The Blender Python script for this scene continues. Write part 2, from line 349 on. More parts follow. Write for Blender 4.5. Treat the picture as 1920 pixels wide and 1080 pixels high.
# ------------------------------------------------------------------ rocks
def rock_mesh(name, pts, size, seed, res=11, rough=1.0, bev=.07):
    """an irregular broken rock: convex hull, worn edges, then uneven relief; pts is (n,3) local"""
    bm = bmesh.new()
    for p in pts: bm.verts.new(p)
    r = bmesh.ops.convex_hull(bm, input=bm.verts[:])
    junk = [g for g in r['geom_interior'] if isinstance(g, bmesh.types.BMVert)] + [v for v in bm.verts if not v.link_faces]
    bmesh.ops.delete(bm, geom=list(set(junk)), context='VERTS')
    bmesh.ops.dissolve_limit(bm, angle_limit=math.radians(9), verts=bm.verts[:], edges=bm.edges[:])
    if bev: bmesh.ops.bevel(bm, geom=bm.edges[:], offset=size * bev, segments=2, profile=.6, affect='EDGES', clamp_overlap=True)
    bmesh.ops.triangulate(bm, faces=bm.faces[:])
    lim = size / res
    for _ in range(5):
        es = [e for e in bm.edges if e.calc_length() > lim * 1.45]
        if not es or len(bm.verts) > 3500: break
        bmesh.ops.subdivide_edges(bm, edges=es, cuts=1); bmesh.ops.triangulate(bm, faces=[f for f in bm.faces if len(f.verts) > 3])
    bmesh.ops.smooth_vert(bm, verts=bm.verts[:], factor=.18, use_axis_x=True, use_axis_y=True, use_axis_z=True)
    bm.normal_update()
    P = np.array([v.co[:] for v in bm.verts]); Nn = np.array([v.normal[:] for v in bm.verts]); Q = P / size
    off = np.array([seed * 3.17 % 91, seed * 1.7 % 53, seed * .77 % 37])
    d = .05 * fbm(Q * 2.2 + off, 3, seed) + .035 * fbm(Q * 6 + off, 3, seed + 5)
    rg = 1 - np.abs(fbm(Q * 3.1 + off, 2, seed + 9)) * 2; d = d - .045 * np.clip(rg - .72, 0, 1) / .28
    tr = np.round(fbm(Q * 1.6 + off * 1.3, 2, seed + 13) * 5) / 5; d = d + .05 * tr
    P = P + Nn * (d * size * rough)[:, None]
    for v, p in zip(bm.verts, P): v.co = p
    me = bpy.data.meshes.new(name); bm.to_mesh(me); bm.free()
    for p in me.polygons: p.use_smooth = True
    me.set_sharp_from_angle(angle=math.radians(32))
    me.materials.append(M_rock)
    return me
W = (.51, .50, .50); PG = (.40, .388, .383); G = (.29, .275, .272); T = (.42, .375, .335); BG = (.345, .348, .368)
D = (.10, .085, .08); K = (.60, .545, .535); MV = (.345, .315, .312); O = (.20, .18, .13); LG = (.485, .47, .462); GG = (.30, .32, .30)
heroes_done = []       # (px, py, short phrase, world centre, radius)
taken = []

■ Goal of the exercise
Produce an exact copy of the whole listing.

■ Solution for this problem
The Blender Python script for this scene continues. Write part 2, from line 349 on. More parts follow. Write for Blender 4.5. Treat the picture as 1920 pixels wide and 1080 pixels high.
# ------------------------------------------------------------------ rocks
def rock_mesh(name, pts, size, seed, res=11, rough=1.0, bev=.07):
    """an irregular broken rock: convex hull, worn edges, then uneven relief; pts is (n,3) local"""
    bm = bmesh.new()
    for p in pts: bm.verts.new(p)
    r = bmesh.ops.convex_hull(bm, input=bm.verts[:])
    junk = [g for g in r['geom_interior'] if isinstance(g, bmesh.types.BMVert)] + [v for v in bm.verts if not v.link_faces]
    bmesh.ops.delete(bm, geom=list(set(junk)), context='VERTS')
    bmesh.ops.dissolve_limit(bm, angle_limit=math.radians(9), verts=bm.verts[:], edges=bm.edges[:])
    if bev: bmesh.ops.bevel(bm, geom=bm.edges[:], offset=size * bev, segments=2, profile=.6, affect='EDGES', clamp_overlap=True)
    bmesh.ops.triangulate(bm, faces=bm.faces[:])
    lim = size / res
    for _ in range(5):
        es = [e for e in bm.edges if e.calc_length() > lim * 1.45]
        if not es or len(bm.verts) > 3500: break
        bmesh.ops.subdivide_edges(bm, edges=es, cuts=1); bmesh.ops.triangulate(bm, faces=[f for f in bm.faces if len(f.verts) > 3])
    bmesh.ops.smooth_vert(bm, verts=bm.verts[:], factor=.18, use_axis_x=True, use_axis_y=True, use_axis_z=True)
    bm.normal_update()
    P = np.array([v.co[:] for v in bm.verts]); Nn = np.array([v.normal[:] for v in bm.verts]); Q = P / size
    off = np.array([seed * 3.17 % 91, seed * 1.7 % 53, seed * .77 % 37])
    d = .05 * fbm(Q * 2.2 + off, 3, seed) + .035 * fbm(Q * 6 + off, 3, seed + 5)
    rg = 1 - np.abs(fbm(Q * 3.1 + off, 2, seed + 9)) * 2; d = d - .045 * np.clip(rg - .72, 0, 1) / .28
    tr = np.round(fbm(Q * 1.6 + off * 1.3, 2, seed + 13) * 5) / 5; d = d + .05 * tr
    P = P + Nn * (d * size * rough)[:, None]
    for v, p in zip(bm.verts, P): v.co = p
    me = bpy.data.meshes.new(name); bm.to_mesh(me); bm.free()
    for p in me.polygons: p.use_smooth = True
    me.set_sharp_from_angle(angle=math.radians(32))
    me.materials.append(M_rock)
    return me
W = (.51, .50, .50); PG = (.40, .388, .383); G = (.29, .275, .272); T = (.42, .375, .335); BG = (.345, .348, .368)
D = (.10, .085, .08); K = (.60, .545, .535); MV = (.345, .315, .312); O = (.20, .18, .13); LG = (.485, .47, .462); GG = (.30, .32, .30)
heroes_done = []       # (px, py, short phrase, world centre, radius)
taken = []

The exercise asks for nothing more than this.